When he said he would be back, he really wasn’t lying. Terminator: Dark Fate, the first Terminator film to feature creative input from James Cameron in nearly 30 years, takes several steps in the right direction towards undoing the train-wreck that is the previous three Terminator movies without ever really crossing the finish line.

Terminator: Dark Fate is spearheaded by Tim Miller, whose only previous directorial effort is 2016’s Deadpool. Unfortunately, the same energy and irreverence that Miller brought to Deadpool seems to have been lost here, instead opting for a by-the-numbers story with plot “twists” that feel almost designed to be intuited beforehand.

In broad strokes, the plot is very similar to the previous Terminator films: Grace (played with a steady hand by Mackenzie Davis) is sent from a dystopian future to protect Natalia Reyes‘s Dani from a nearly-unstoppable Terminator robot. A painfully gruff Linda Hamilton plays a jaded version of Sarah Connor, also come to join Dani’s bodyguard corps, and even Arnold Schwarzenegger‘s T-800 (now living a quiet life as “Carl”) tags along too — after an hour into the film’s runtime.

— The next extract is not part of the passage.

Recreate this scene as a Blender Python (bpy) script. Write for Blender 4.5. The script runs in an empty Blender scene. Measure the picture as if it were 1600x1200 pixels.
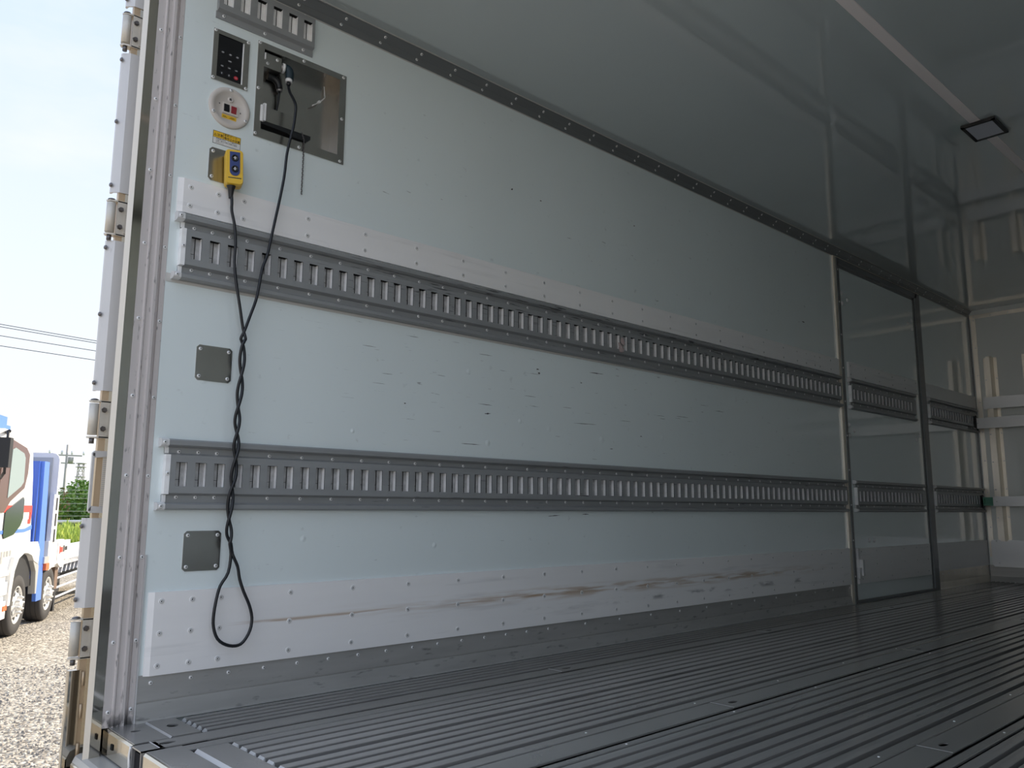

The movie starts off well enough, with sequences of well-choreographed and intense action intercut with sparse and carefully written moments of exposition. The chemistry between Reyes and Davis is remarkably natural, and the two form a fundamentally watchable action pair as Dani is forced to leave behind her family and home in order to avoid death-by-Terminator.

As the film continues, however, the ever-debilitating onus of fan service begins to wear heavily on its script. Hamilton’s delivery makes her character painfully one-note, and the constant attempts by the film either to satisfy or subvert fan expectations are signaled so far and so visibly in advance that their resultant satisfaction is virtually zero. The tightly-cut sequences of action in the opening are also washed away by the film’s overlong finale whose action dips into the absurd more than a few times.

Reyes plays her character with an appealing ebb between vitality and vulnerability that makes her more underwritten moments relatively easy to forgive. The same can perhaps even be said for Schwarzenegger, who really does make the best of some highly questionable material with an ability to flex his robotic demeanor in genuinely entertaining ways.

As with all recent Terminator films, Terminator: Dark Fate really struggles with its villain. We are yet again treated to a faceless, shape-shifting robot sent by an AI known as Legion (I struggle to think of a more generic name) who, by design, is without personality or charisma. His menace is severely undercut by his sheer lack of vulnerability until the film’s final moments when, of course, he suddenly becomes extremely vulnerable for somewhat eye-rolling reasons.

While it starts out promising enough, the latest Terminator runs out of steam too early on to make it to the end fully intact. If you’re looking for special features, however, you’ll find them in spades here. Several deleted and extended scenes are on offer, as well as several very interesting behind-the-scenes looks at how the VFX were created for many of the film’s most eye-catching moments.